Ajay Ahluwalia offers his suggestions from a creative’s point of view. He said, “We're too divorced from reality and too caught up doing nice lines and cute stuff that sometimes click, and sometimes don't. There is a need for interaction with the world outside which is not adequate now. This will help in what we write or design and will really tickle the guys outside.”

He also added, “Account management by and large has reduced itself to being on the fringes: just driving the revenues or rushing to bow to the client as fast as they can, the minute the client cracks the money whip. The instances of where an agency has a point of view that's actually meaningful and not just whim and is willing to stick to it, is becoming rarer.”

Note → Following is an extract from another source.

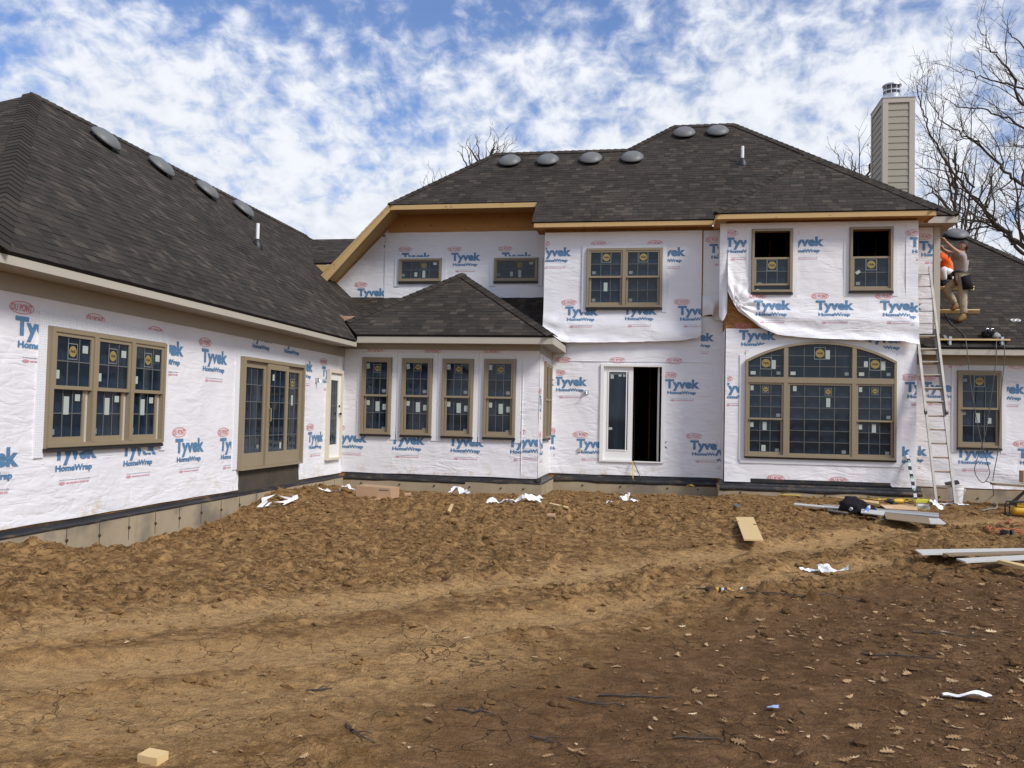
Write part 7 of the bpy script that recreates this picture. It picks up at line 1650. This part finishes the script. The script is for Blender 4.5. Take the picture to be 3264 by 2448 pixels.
limbs = [([tb, at(*cD(2415, 800), 1, 33), fork, fork2, fork3, at(*cD(2300, 20), 1, 33)], 0.34, 0.08, -1),
         ([fork]+T9((1675, 560), (1480, 380), (1250, 200))+T10((1100, 1640), (850, 1350), (640, 1020), (560, 800), (540, 640), sw=-0.25), 0.094, 0.010, 0),
         ([fork]+T9((1675, 640), (1500, 480), (1330, 310), (1190, 237), (1010, 232), (820, 236), Y=33.6), 0.076, 0.014, 0),
         (T9((1400, 330), (1150, 70), Y=33.2)+T10((1060, 1560), (900, 1440), (700, 1345), (520, 1245), Y=33.0, sw=0.2), 0.054, 0.009, 0),
         (T10((980, 1500), (860, 1480), (700, 1440), (600, 1480), (480, 1560), Y=33.4), 0.037, 0.006, 0),
         (T10((950, 1420), (830, 1250), (760, 1180), (700, 1060), (690, 920), Y=33.2, sw=-.2), 0.037, 0.006, 0),
         (T10((690, 1570), (690, 1400), (685, 1200), (660, 1000), Y=36), 0.025, 0.006, 0),
         ([fork2]+T10((1337, 1400), (1200, 1300), (1050, 1130), (880, 1010), (700, 900), (610, 730), Y=32.6, sw=-.2), 0.067, 0.008, 0),
         (T10((1000, 1080), (930, 1050), (800, 1060), (680, 1130), (560, 1140), Y=32.2), 0.026, 0.005, 0),
         ([fork2]+T10((1337, 980), (1100, 860), (850, 800), (690, 715), Y=33.0, sw=.3), 0.054, 0.006, 0),
         ([fork3]+T10((1337, 800), (1250, 560), (1130, 430), (1050, 320), (980, 170), Y=33, sw=-.3), 0.059, 0.006, 0),
         ([fork3]+T10((1337, 680), (1080, 590), (900, 545), (660, 480), Y=32.5), 0.045, 0.006, 0),
         ([fork3]+T10((1337, 380), (1230, 230), (1160, 120), Y=33.5), 0.037, 0.005, 0),
         ([fork]+T10((1337, 1610), (1250, 1500), (1120, 1430), (1000, 1300), Y=34), 0.031, 0.005, 0)]
tree(tb, limbs, 'big bare tree with long arching limbs right of the chimney', 5, dens=(0.46, 0.36, 0.24), rmin=0.0055)
def upright(x, y, hgt, seed, label, spread=0.35, n=9, rmin=0.010):
    rnd = random.Random(seed); b = Vector((x, y, GB-0.1)); top = b+Vector((rnd.uniform(-.3, .3), 0, hgt)); L_ = [([b, b.lerp(top, .35), b.lerp(top, .7), top], hgt*0.009, 0.014, 0)]
    for i in range(n):
        t = rnd.uniform(0.40, 0.92); p_ = b.lerp(top, t); an = rnd.uniform(0, 6.28); r_ = hgt*spread*rnd.uniform(0.5, 1)*(1-t*0.5); q = p_+Vector((math.cos(an)*r_, math.sin(an)*r_, hgt*(1-t)*rnd.uniform(0.6, 0.98))); L_.append(([p_, p_.lerp(q, .4)+Vector((0, 0, -0.1)), p_.lerp(q, .75), q], hgt*0.005, 0.010, 0))
    return tree(b, L_, label, seed, 2, (0.9, 0.6, 0.4), rmin=rmin)
def treetop(px, py, Y, seed, label, **k):
    t = at(*cD(px, py), 1, Y); return upright(t.x, Y, t.z-GB, seed, label, **k)
treetop(1052, 300, 48, 11, 'bare tree top showing above the lower left ridge', spread=0.20, n=26, rmin=0.012)
treetop(936, 374, 50, 12, 'small bare tree tip left of the main roof slope', spread=0.10, n=5)
treetop(1862, 292, 44, 13, 'thin bare tree just left of the chimney', spread=0.20, n=8)
treetop(2075, 300, 46, 14, 'thin bare tree between the chimney and the big tree', spread=0.2, n=9)
# twigs lying about
rt = random.Random(9); GT = 'twigs lying on the dirt'
LT = ['slanting twig on bare clay right of the pine block', 'forked twig at the left edge of the dark dirt', 'twig on dark dirt left of the blue wrapper', 'longest twig, lying level under the grey siding boards', 'short twig among the leaves before the blue wrapper', 'twig nearest the camera on the dark dirt', 'dark twig among the leaves above the white paper strip', 'shortest twig low on the dark dirt edge', 'thin twig at the right on leafy dark dirt', 'tiny twig alone on the pale packed clay']
for i, (x, y, ang, l_) in enumerate(((775, 1595, -0.75, 0.30), (1030, 1545, 0.1, 0.22), (1370, 1510, 0.06, 0.42), (1760, 1297, 0.0, 1.2), (1290, 1525, -0.2, 0.35), (1510, 1600, 0.2, 0.26), (1940, 1420, 0.05, 0.5), (1180, 1605, -0.4, 0.2), (2060, 1375, 0.1, 0.6), (690, 1480, 0.3, 0.15))):
    p = ghit(*cD(x, y)); q = []
    for k_ in range(6):
        t = (k_/5-0.5)*l_; a = ang+0.25*mnoise.noise((k_*0.7, i, 2)); X_, Y_ = p.x+t*math.cos(a), p.y+t*math.sin(a)*1.0+0.05*l_*mnoise.noise((k_*.9, i, 7)); q.append(Vector((X_, Y_, gz(X_, Y_)+0.012)))
    mm = MB(); mm.tube(q, [0.006, 0.006, 0.005, 0.005, 0.004, 0.003], 5); m2 = q[2]; mm.tube([m2, m2+Vector((0.04*math.cos(ang+.7), 0.04*math.sin(ang+.7), 0.01)), m2+Vector((0.09*math.cos(ang+.6), 0.09*math.sin(ang+.6), 0.006))], [0.004, 0.003, 0.002], 4)
    single(mm, 'twig', MT['bark'], LT[i], 'twig', GT)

In a candid moment he said, “And you have a bunch of people on the client side who should actually not be involved with advertising and make matters worse.”

Training:

Debraj Tripathy, CEO of Sieger Solutions, the ad sales arm of Deccan Chronicle, gives his take on how to deal with exodus. He said, “Training is important for upgrading one’s skills and this has to be at three levels: improving job skill, career skill and life skill. While to some extent we do focus on addressing issues of career and job skill, the issue of life skill has never been addressed which is important in retaining people.”

He added, “There is a need to come up with platforms where the industry as one unit can address issues of compensation, attracting talent and retaining them.”

So is advertising just for the young?

Srinivas is categorical that youngsters have identified the issues bedeviling the agency setup and are no longer attracted to the industry. “The testimony to this is the talent crunch that the industry is facing today.”

Though Ahluwalia does not agree. “Not at all. People like Piyush Pandey, Prasoon Joshi, Freddy Birdy, Balki are anything but young, and they're the guys who're running the creative business. Age is incidental to how well you do in advertising. The freshness of your ideas and the youthfulness of your mind have everything to do with it. Youth has energy and, of course, fresh perspectives. If you're creative and like being creative; if you keep thinking fresh and be innovative, the ideas won't dry up. And as long as they don't, you're what advertising needs and wants.”

In complete contrast, Sood gives an interesting take on senior people quitting advertising. He said, “This also shows that the advertising people are much in demand, hence the move is happening outside the industry. There are a lot of new industries that require in-house branding and communication expertise and for them an advertising professional is the best bet.”

So, is it that the while the ad industry is yet to figure out how to reinvent itself, there are smart clients who are ready to pick up the seasoned talents? The jury is out, though the portends are not too encouraging for the agency business.